Thursday, September 26, 2019

Chandrayaan 2: NASA releases photo of Vikram lander 'obscured in lunar highlands' as seen by its lunar orbiter

NASA has released images of the final landing site of the Vikram lander, part of the Indian Space Research Organisation's Chandrayaan 2 mission. The images, captured by the Lunar Reconnaissance Orbiter's Camera (LROC) instrument days after crash-landing near the South Polar region of the moon. The satellite carried out an overhead fly-by of the exact location the Chandrayaan 2 orbiter spotted the Vikram lander days after it lost communication with ISRO during its descent.

The NASA orbiter failed to identify the Vikram lander in a series of images it captured on 17 September, ten days after the lander supposedly crashed and went incommunicado. The Lunar Reconnaissance Orbiter's Camera instrument (LROC) imaged the landing site of the lander as planned, but "long shadows in the area" were thought to be obscuring the still-silent lunar lander. This was reiterated by NASA in a statement released along with the processed images.

The Vikram lander attempted a landing 7 September on a small patch of smooth plains between Simpelius N and Manzinus C craters. After the lander crashed, the location of the spacecraft has not been announced.

The scene above was captured from an LROC Quickmap fly-around of the site. The image width is about 150 kilometers across the center. Image: NASA/GSFC/Arizona State University

NASA admitted a week ago that the Vikram lander may not be in the 'field of view' of the LRO's on-board camera.

"LRO flew over the area of the Vikram landing site on 17 September when the local lunar time was near dusk; large shadows covered much of the area... It [the lander] may be in the shadow...," Joshua Handal, public affairs officer, in NASA's Planetary science division told Hindustan Times in an email. "The LROC team will analyse these new images and compare them to previous images to see if the lander is visible (it may be in shadow or outside the imaged area)."

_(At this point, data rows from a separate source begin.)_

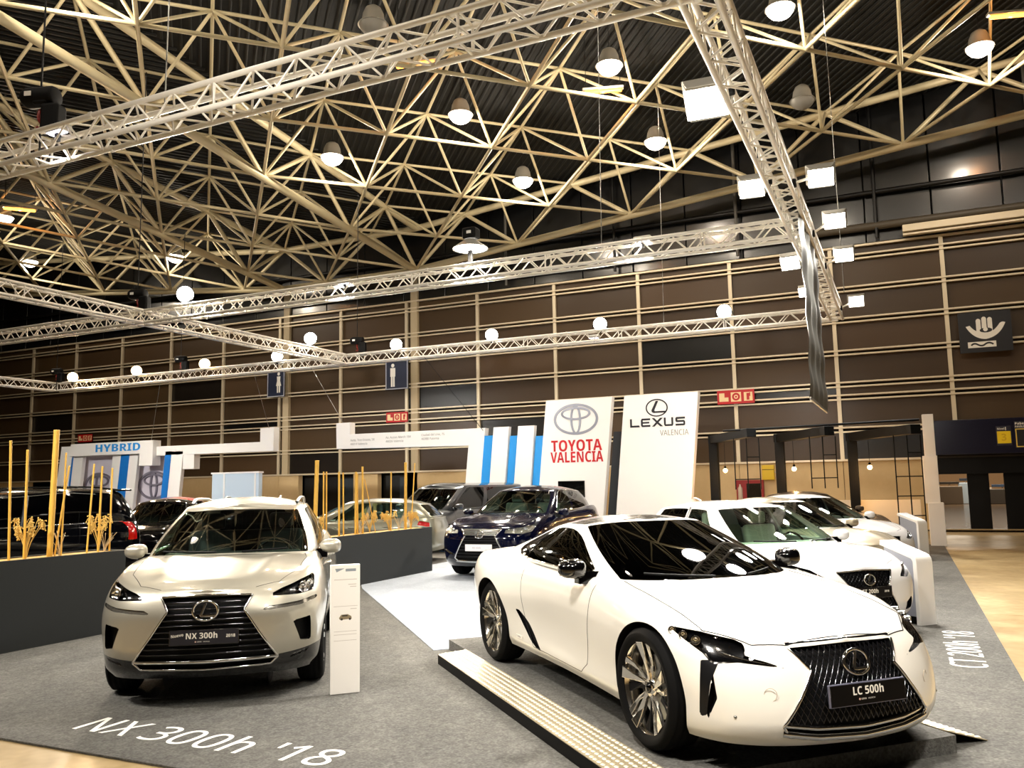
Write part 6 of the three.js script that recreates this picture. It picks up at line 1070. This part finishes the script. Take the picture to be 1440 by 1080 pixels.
makeCar(plain(SEDAN, hatchOpt(paintOf(0x5a4c3e), { cabin: { dash: 0.86, belt: 0.93, seatX: -0.25, rearX: -0.95, hw: 0.56, seat: std(0x6a6458, 0.7) } })), 'saloon_car', 'brown metallic saloon farthest back in the right row', [-2.1, 0.012, -21.7], -0.85);
// silver hatchback seen from the side behind the second planter
makeCar(plain(CT, hatchOpt(paintOf(0x8a8878, 0.6), { q: 0.8, tail: [[-0.6, 0.85], [-0.85, 0.8], [-0.87, 0.9], [-0.66, 0.95]], trim: 0, cabin: { dash: 0.86, belt: 0.93, seatX: -0.25, rearX: -1.05, hw: 0.6, seat: std(0x87909a, 0.7) }, sideGlass: M.glass })), 'hatchback_car', 'silver hatchback seen from the side behind the second planter', [-11.85, 0.012, -16.7], 3.42);
// black estate roof and small cars at the back left
const CITY = remap(NX, { W: 0.86, roofW: 0.98, axles: [1.28, -1.28], x: [[-2.33, -2.1], [-1.33, -1.28], [0.2, 0.15], [1.16, 1.08], [1.33, 1.28], [2.25, 2.05]], y: [[0, 0], [0.23, 0.18], [0.9, 0.76], [1.12, 0.98], [1.57, 1.46], [1.64, 1.53]] });
CITY.tyre = [0.316, 0.205, 0.216]; CITY.arch = [0.35, 0.318];
const cityOpt = (paint, more) => ({ paint, q: 0.5, grille: [[-0.1, 0.5], [0.4, 0.5], [0.45, 0.3], [-0.1, 0.28]], lamp: [[-0.5, 0.83], [-0.75, 0.81], [-1.02, 0.76], [-1.05, 0.7], [-0.8, 0.71]], hood: hatchHood.map(([x, z]) => [x * 0.97, z * 0.97]), door: door1, door2, cabin: { dash: 0.9, belt: 0.96, seatX: -0.2, rearX: -1.0, hw: 0.58 }, mirror: [0.58, 1.04, 0.93], handle: [-0.1, 0.82, -0.9], ...more });
makeCar(plain(CITY, cityOpt(paintOf(0x060608, 0.2), { trim: 0.014 })), 'compact_car', 'black compact car with chrome window trim behind the black off-roader', [-16.2, 0.012, -14.9], -0.95);
makeCar(plain(CITY, cityOpt(paintOf(0xb30a0c, 0.1), {})), 'compact_car', 'red compact car showing only its roof beside the champagne car', [-19.8, 0.012, -19.0], -0.5);
makeCar(plain(CITY, cityOpt(paintOf(0x08090b, 0.2), { trim: 0.01, more: (car) => { for (const s of [1, -1]) part('roof_rail', tube([[0, 1.5, s * 0.5], [-0.2, 1.555, s * 0.52], [-1.1, 1.54, s * 0.5], [-1.3, 1.48, s * 0.5]], 0.018), M.satin, car); } })), 'compact_car', 'black compact car with roof rails behind the champagne car', [-11.7, 0.012, -13.0], -0.9);
// black off-roader behind the left planter
const OFF = { ...remap(NX, { W: 0.94, roofW: 1.08, axles: [1.395, -1.395], x: [[-2.33, -2.36], [-1.8, -2.12], [-1.33, -1.395], [0.2, 0.4], [1.16, 1.15], [1.33, 1.395], [2.25, 2.35]].sort((a, b) => a[0] - b[0]), y: [[0, 0], [0.23, 0.34], [0.9, 1.06], [1.12, 1.17], [1.57, 1.72], [1.64, 1.79]] }), tyre: [0.39, 0.25, 0.24], arch: [0.43, 0.392] };
OFF.yc = OFF.yc.map(([x, y]) => [x, lerp(y, 1.16, 0.6)]); OFF.base = OFF.base.map(([x, y, z]) => [x, lerp(y, 1.17, 0.6), z]); OFF.top = OFF.top.map(([x, y, z]) => [x, x < -1 ? y + 0.06 : y, z]); OFF.roofY = [[0.4, 1.73], [0, 1.78], [-1, 1.79], [-1.8, 1.77], [-2.2, 1.7]];
makeCar(plain(OFF, { paint: paintOf(0x05060a, 0.2), q: 0.9, grille: [[-0.1, 1.0], [0.42, 0.98], [0.36, 0.7], [-0.1, 0.68]], lamp: [[-0.75, 1.08], [-1.0, 1.06], [-1.25, 1.0], [-1.2, 0.9], [-0.85, 0.95]], tail: [[-0.76, 0.9], [-0.93, 0.9], [-0.95, 1.12], [-0.9, 1.34], [-0.78, 1.3], [-0.8, 1.1]], hood: [[0.75, -1], [0.75, 0.72], [1.3, 0.76], [1.8, 0.7], [2.1, 0.5], [2.2, 0.3], [2.24, 0], [2.24, -1]], door: [[0.9, 1.35], [0.88, 0.6], [0.78, 0.44], [-0.26, 0.44], [-0.26, 1.35]], door2: [[-0.265, 1.4], [-0.265, 0.44], [-0.85, 0.44], [-1.0, 0.7], [-1.2, 0.9], [-1.24, 1.4]], cabin: { dash: 1.0, belt: 1.16, seatX: -0.1, rearX: -1.0, hw: 0.66 }, mirror: [0.75, 1.25, 1.03], handle: [0, 1.0, -0.85], trim: 0.012, glass: M.dusk, sideGlass: M.dusk,
  more: (car, k) => { for (const s of [1, -1]) { part('roof_rail', tube([[0.1, 1.74, s * 0.62], [-0.2, 1.795, s * 0.63], [-1.4, 1.805, s * 0.63], [-1.9, 1.75, s * 0.62]], 0.018), M.gloss, car); part('side_strip', k.line(2, [[0.9, 0.62], [-0.9, 0.62]], 0.018, 0.002).applyMatrix4(new THREE.Matrix4().makeScale(1, 1, s)), M.chrome, car); const p = []; for (let i = 0; i <= 6; i++) { const q = k.cab(0.508, lerp(0.05, 0.95, i / 6)); p.push([q[0], q[1], s * (q[2] + 0.004)]); } part('window_pillar', tube(p, 0.035), std(0x4c4f52, 0.35, 0.3), car); } part('spoiler', box(0.26, 0.03, 1.1, -2.04, 1.745, 0, 0.012), paintOf(0x05060a, 0.2), car); } }),
  'offroad_car', 'large black off-road car seen from its side behind the left planter', [-13.7, 0.012, -8.9], -1.92);
// grey van
const VAN = { ...remap(NX, { W: 0.95, roofW: 1.22, axles: [1.64, -1.64], x: [[-2.33, -2.46], [-1.8, -2.36], [-1.33, -1.64], [0.2, 1.25], [1.16, 2.0], [1.33, 2.1], [2.25, 2.5]].sort((a, b) => a[0] - b[0]), y: [[0, 0], [0.23, 0.22], [0.9, 0.86], [1.12, 1.06], [1.57, 1.7], [1.64, 1.78]] }), tyre: [0.34, 0.215, 0.21], arch: [0.38, 0.345] };
VAN.roofY = [[1.3, 1.72], [0.8, 1.78], [-2, 1.78], [-2.4, 1.72]]; VAN.top = VAN.top.map(([x, y, z]) => [x, x < 0.8 ? 1.7 : y, z]); VAN.base = VAN.base.map(([x, y, z]) => [x, 1.07, z]); VAN.yc = [[2.5, 0.86], [2.2, 0.98], [1.9, 1.04], [1, 1.06], [-2.4, 1.06]]; VAN.yh = [[2.5, 0.88], [2.2, 1.02], [1.9, 1.08], [-2.4, 1.08]];
makeCar(plain(VAN, { paint: paintOf(0x3b3d40, 0.5), q: 0.8, grille: [[-0.1, 0.7], [0.5, 0.7], [0.5, 0.5], [-0.1, 0.48]], lamp: [[-0.95, 0.9], [-1.2, 0.9], [-1.35, 0.8], [-1.1, 0.78]], tail: [[-0.8, 0.8], [-1.1, 0.8], [-1.1, 1.3], [-0.8, 1.3]], hood: [[1.7, -1], [1.7, 0.7], [2.0, 0.68], [2.25, 0.55], [2.35, 0.3], [2.37, 0], [2.37, -1]], door: [[1.45, 1.3], [1.4, 0.5], [1.2, 0.32], [0.55, 0.32], [0.55, 1.3]], door2: [[0.545, 1.3], [0.545, 0.32], [-0.7, 0.32], [-0.7, 1.3]], cabin: { dash: 1.75, belt: 1.05, seatX: 0.7, rearX: -0.6, hw: 0.7 }, mirror: [1.4, 1.16, 1.04], handle: [0.75, 0.9, 0.4], sideGlass: M.dusk }),
  'van', 'dark grey passenger van seen from the side behind the silver hatchback', [-11.5, 0.022, -21.2], -1.72);
// ------------------------------------------------------------------ the four cars in front, placed
makeCar(LC, 'coupe_car', 'pearl white sports coupe with black roof on the low platform', [-1.901, 0.12, -6.832], -0.782);
makeCar(NX, 'suv_car', 'champagne coloured suv facing the viewer at the left', [-6.4446, 0.012, -7.0292], -0.95345);
makeCar(CT, 'hatchback_car', 'white hatchback right behind the white coupe, with black diamond grille', [-1.87, 0.012, -11.6], -0.8252);
makeCar(RX, 'suv_car', 'dark blue suv with pale number plate before the brand panels', [-7.154, 0.02, -16.126], -1.5314);
renderer.render(scene, camera);
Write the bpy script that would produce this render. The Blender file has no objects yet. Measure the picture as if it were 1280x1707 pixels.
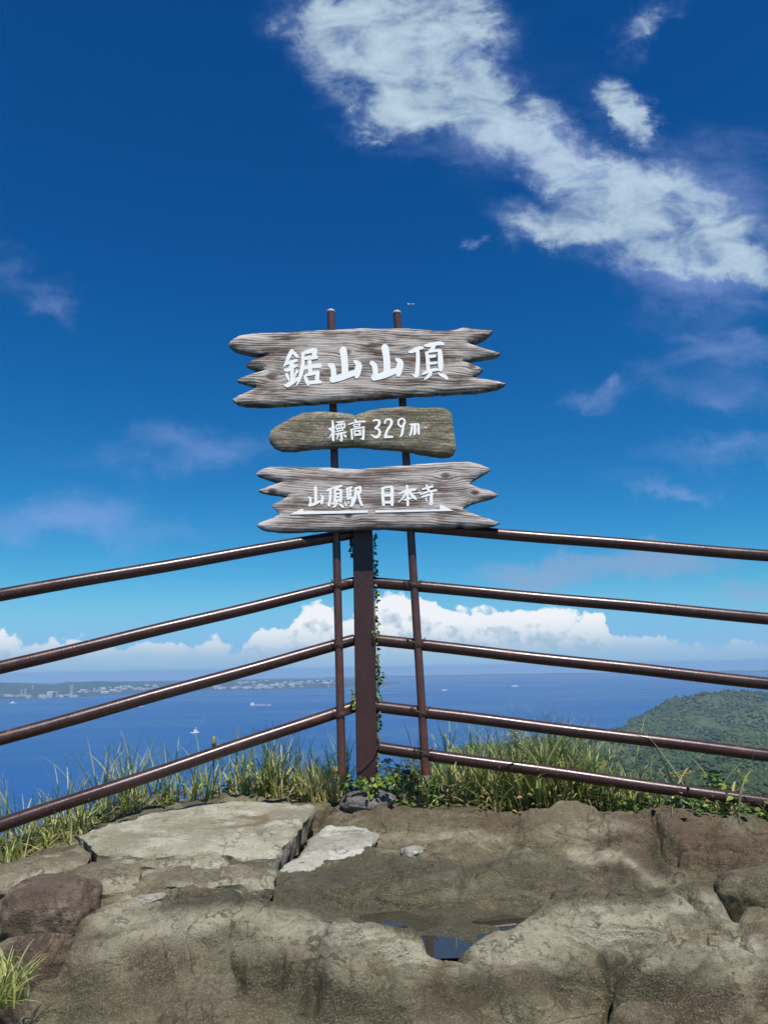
import bpy, math, random
import numpy as np
from mathutils import Vector, Matrix, geometry as mgeo

SC = bpy.context.scene
COL = SC.collection
R = math.radians
rnd = random.Random(7)

# ------------------------------------------------------------------ camera
F_PX, CX, CY = 1283.0, 640.0, 853.5          # focal length and centre, photograph pixels
PITCH, ROLL = 11.43, -1.0
cam_d = bpy.data.cameras.new('camera')
cam = bpy.data.objects.new('camera', cam_d)
COL.objects.link(cam)
SC.camera = cam
cam_d.sensor_fit = 'VERTICAL'
cam_d.sensor_height = 36.0
cam_d.lens = F_PX / 1707.0 * 36.0
cam_d.clip_start, cam_d.clip_end = 0.05, 300000.0
RM = Matrix.Rotation(R(90 + PITCH), 3, 'X') @ Matrix.Rotation(R(ROLL), 3, 'Z')
cam.matrix_world = RM.to_4x4()
SEA = -329.0

def ray(px, py):
    return RM @ Vector(((px - CX) / F_PX, -(py - CY) / F_PX, -1.0))
def at(px, py, y):
    "point seen at a photograph pixel, y metres ahead"
    d = ray(px, py); return d * (y / d.y)
def atz(px, py, z):
    d = ray(px, py); return d * (z / d.z)

# ------------------------------------------------------------------ sun, sky, exposure
SUN_EL, SUN_AZ = 63.0, 162.0                 # azimuth clockwise from +Y: behind the viewer, to the right
sv = Vector((math.sin(R(SUN_AZ)) * math.cos(R(SUN_EL)), math.cos(R(SUN_AZ)) * math.cos(R(SUN_EL)), math.sin(R(SUN_EL))))
sun_d = bpy.data.lights.new('sun', 'SUN')
sun_d.energy, sun_d.angle, sun_d.color = 5.0, R(0.5), (1.0, 0.955, 0.88)
sun = bpy.data.objects.new('sun', sun_d); COL.objects.link(sun)
sun.rotation_euler = sv.to_track_quat('Z', 'Y').to_euler()
SC.view_settings.view_transform = 'Standard'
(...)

An LROC image of the site where Vikram lander supposedly crashed NASA/GSFC

An LROC image of the site where Vikram lander supposedly crashed. Image: NASA/GSFC/Arizona State University

On 8 September, ISRO said the lander was spotted on the lunar surface by camera on-board of the Chandrayaan 2 orbiter. Since then, there has been a lot of uncertainty about exactly where the Vikram landed has ended up, and if it crashed or landed more or less intact.

"It will be difficult to find the lander during the current flyover as the angle of the Sun will be low. And, if the lander is close to any relief feature, then the lander will get hidden in its shadow. The LRO will have better chances of getting a good image of the lander during its next flyover," said Jatan Mehta, a former science officer with TeamIndus, a Bengaluru-based private company that aims to send a lander-rover to the Moon.

This next opportunity for the LRO to catch a glimpse of the lander will be on 14 October. Even 20 days after the lander's ill-fated descent, ISRO continues to keep mum about data and images from the mission's lone survivor, the orbiter.